• _Requirements_:
Please give back word for word the lines below, from the first one through the one with "12).build('finial', 'wrap', gb)".

━━━━━ Data ━━━━━

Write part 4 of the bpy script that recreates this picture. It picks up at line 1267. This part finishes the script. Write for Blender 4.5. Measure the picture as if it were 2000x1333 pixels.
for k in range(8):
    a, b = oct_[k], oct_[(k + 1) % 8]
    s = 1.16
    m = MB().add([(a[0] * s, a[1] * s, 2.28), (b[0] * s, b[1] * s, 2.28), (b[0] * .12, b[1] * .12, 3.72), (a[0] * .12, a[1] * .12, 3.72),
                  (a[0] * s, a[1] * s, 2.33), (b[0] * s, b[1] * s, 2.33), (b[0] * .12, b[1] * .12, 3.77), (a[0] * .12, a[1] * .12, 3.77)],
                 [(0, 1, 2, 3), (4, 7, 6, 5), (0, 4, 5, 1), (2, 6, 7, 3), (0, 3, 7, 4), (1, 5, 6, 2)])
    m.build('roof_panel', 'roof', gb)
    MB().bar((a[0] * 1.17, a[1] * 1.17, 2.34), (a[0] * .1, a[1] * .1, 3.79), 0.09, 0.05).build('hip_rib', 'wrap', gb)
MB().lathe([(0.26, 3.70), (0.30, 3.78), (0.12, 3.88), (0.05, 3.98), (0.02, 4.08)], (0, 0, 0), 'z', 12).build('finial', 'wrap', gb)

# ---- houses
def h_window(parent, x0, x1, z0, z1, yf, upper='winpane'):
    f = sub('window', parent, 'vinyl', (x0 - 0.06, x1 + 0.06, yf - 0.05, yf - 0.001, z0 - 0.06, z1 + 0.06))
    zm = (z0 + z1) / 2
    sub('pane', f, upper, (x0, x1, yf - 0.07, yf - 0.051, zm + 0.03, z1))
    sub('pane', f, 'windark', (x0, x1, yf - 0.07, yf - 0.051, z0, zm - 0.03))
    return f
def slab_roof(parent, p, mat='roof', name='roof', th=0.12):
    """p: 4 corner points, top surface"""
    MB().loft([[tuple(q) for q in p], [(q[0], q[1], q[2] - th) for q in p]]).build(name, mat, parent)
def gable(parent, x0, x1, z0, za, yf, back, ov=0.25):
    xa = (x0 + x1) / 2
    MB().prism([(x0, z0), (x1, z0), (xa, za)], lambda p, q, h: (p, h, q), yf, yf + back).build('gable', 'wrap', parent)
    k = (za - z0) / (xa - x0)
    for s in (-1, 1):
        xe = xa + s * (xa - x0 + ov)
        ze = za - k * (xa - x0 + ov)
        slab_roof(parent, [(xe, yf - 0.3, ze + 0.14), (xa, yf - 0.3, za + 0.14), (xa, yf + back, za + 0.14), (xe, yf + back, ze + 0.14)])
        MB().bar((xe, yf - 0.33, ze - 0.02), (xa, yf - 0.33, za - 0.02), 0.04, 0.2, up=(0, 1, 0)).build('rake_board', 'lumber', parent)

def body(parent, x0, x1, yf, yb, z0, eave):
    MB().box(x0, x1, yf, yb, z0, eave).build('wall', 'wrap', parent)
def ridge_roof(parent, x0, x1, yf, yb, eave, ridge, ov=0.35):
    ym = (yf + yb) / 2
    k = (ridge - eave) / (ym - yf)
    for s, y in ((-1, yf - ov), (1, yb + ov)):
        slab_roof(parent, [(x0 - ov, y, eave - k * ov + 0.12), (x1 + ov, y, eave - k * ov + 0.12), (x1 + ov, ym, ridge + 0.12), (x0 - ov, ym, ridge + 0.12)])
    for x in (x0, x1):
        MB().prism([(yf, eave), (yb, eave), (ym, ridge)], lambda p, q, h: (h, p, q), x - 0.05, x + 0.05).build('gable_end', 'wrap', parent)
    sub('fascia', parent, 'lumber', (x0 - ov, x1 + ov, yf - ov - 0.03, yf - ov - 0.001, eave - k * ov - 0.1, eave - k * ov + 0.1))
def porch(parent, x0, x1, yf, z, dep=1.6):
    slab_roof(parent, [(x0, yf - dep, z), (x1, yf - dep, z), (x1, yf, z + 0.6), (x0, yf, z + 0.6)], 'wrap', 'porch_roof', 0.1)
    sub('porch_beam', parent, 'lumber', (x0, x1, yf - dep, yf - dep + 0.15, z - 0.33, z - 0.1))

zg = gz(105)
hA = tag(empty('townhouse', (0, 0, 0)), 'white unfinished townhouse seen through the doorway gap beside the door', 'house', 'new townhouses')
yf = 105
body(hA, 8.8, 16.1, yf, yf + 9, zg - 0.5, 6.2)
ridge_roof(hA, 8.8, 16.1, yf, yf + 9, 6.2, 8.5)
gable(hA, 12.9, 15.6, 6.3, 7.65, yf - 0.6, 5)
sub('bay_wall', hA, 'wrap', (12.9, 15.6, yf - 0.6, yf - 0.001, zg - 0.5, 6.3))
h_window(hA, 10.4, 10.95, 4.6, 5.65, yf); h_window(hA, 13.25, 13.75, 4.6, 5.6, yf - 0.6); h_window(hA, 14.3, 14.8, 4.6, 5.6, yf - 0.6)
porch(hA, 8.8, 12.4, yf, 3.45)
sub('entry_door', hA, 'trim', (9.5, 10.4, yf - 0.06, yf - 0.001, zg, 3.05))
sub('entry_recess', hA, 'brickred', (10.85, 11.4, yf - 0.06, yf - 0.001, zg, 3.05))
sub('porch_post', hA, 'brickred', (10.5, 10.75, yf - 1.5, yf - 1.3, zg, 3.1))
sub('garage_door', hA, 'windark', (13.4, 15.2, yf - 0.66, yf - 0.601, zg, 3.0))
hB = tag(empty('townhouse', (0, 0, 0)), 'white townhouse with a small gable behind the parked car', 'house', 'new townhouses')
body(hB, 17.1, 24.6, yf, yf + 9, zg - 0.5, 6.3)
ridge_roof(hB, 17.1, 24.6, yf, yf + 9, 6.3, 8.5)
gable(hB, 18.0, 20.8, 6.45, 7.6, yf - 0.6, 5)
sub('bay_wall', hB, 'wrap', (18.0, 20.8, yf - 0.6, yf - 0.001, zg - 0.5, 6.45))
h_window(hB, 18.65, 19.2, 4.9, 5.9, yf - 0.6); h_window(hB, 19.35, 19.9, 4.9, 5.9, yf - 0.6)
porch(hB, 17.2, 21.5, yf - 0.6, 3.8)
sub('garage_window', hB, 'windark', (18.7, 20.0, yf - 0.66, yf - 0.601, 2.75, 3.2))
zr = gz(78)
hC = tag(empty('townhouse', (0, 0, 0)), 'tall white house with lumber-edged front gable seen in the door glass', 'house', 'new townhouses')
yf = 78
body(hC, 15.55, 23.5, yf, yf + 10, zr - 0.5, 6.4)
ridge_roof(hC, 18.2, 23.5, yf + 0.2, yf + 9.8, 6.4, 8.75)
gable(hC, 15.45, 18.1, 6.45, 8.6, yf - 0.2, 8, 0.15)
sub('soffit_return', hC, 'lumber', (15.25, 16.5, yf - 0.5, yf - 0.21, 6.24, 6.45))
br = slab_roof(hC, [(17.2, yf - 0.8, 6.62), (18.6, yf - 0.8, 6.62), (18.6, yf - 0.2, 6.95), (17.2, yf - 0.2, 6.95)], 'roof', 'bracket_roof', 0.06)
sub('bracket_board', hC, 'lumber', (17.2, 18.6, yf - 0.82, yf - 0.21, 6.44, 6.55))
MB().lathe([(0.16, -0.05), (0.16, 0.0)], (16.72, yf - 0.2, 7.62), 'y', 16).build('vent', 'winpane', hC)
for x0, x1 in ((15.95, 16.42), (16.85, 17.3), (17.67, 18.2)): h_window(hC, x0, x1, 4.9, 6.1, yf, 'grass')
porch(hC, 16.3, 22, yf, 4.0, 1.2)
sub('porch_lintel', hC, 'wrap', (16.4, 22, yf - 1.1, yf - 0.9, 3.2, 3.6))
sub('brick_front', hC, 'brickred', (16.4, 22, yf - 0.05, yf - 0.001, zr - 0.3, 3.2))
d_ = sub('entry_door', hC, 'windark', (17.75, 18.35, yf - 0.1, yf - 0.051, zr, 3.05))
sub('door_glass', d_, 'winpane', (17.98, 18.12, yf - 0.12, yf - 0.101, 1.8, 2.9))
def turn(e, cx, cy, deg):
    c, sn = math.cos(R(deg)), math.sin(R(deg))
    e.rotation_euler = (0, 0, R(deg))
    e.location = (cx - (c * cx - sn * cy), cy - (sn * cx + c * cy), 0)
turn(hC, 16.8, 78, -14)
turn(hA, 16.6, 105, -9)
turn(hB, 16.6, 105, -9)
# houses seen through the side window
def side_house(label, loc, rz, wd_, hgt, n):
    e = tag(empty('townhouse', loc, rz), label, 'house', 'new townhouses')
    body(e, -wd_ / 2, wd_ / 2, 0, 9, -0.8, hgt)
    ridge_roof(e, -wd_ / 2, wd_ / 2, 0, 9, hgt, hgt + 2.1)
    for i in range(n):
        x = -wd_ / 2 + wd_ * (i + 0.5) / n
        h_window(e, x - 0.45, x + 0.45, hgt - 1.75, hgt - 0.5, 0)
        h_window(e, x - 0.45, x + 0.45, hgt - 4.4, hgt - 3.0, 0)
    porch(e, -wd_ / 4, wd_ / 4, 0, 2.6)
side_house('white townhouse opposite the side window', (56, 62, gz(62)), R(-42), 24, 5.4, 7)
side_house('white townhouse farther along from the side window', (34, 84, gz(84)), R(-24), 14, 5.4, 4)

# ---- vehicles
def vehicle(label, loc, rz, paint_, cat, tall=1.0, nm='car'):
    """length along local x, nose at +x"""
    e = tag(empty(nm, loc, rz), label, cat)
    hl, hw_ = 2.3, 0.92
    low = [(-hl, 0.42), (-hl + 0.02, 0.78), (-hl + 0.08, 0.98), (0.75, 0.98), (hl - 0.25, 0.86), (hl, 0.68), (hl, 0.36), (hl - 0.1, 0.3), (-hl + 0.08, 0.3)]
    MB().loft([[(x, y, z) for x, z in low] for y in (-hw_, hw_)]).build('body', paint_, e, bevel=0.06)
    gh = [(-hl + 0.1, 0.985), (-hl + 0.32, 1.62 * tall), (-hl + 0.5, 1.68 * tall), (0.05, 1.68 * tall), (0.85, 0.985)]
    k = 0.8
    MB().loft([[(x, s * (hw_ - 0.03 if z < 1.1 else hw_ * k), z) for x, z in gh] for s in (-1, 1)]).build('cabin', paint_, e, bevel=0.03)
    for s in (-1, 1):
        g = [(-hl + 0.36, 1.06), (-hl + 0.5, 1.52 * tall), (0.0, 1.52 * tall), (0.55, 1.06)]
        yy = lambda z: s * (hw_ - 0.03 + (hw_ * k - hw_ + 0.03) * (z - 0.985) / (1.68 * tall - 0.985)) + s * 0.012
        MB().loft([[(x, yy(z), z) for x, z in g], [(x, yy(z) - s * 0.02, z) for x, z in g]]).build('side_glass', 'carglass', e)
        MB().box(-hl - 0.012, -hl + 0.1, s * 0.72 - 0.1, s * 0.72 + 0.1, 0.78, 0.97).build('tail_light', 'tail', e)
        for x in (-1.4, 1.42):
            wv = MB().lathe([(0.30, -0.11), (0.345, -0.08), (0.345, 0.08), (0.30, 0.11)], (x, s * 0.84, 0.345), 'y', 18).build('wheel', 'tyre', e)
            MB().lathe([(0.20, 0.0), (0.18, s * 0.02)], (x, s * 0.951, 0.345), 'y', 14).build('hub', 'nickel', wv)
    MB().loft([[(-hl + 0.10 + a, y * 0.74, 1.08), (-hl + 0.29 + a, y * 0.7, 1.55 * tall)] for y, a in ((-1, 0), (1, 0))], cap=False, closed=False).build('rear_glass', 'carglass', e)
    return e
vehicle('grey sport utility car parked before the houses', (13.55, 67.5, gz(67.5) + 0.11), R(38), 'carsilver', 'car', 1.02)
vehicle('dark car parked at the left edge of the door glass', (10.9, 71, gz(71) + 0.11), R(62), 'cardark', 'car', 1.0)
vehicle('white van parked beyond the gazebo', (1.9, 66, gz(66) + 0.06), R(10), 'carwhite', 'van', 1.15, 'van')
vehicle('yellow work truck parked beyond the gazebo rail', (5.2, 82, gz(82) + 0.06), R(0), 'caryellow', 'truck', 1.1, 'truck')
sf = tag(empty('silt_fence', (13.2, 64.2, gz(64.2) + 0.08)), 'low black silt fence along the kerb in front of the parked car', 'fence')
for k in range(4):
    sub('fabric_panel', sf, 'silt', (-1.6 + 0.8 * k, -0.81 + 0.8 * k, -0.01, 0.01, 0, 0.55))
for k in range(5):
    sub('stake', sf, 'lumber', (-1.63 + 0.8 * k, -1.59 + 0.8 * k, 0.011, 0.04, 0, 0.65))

━━━━━

• _Task answer_:
Write part 4 of the bpy script that recreates this picture. It picks up at line 1267. This part finishes the script. Write for Blender 4.5. Measure the picture as if it were 2000x1333 pixels.
for k in range(8):
    a, b = oct_[k], oct_[(k + 1) % 8]
    s = 1.16
    m = MB().add([(a[0] * s, a[1] * s, 2.28), (b[0] * s, b[1] * s, 2.28), (b[0] * .12, b[1] * .12, 3.72), (a[0] * .12, a[1] * .12, 3.72),
                  (a[0] * s, a[1] * s, 2.33), (b[0] * s, b[1] * s, 2.33), (b[0] * .12, b[1] * .12, 3.77), (a[0] * .12, a[1] * .12, 3.77)],
                 [(0, 1, 2, 3), (4, 7, 6, 5), (0, 4, 5, 1), (2, 6, 7, 3), (0, 3, 7, 4), (1, 5, 6, 2)])
    m.build('roof_panel', 'roof', gb)
    MB().bar((a[0] * 1.17, a[1] * 1.17, 2.34), (a[0] * .1, a[1] * .1, 3.79), 0.09, 0.05).build('hip_rib', 'wrap', gb)
MB().lathe([(0.26, 3.70), (0.30, 3.78), (0.12, 3.88), (0.05, 3.98), (0.02, 4.08)], (0, 0, 0), 'z', 12).build('finial', 'wrap', gb)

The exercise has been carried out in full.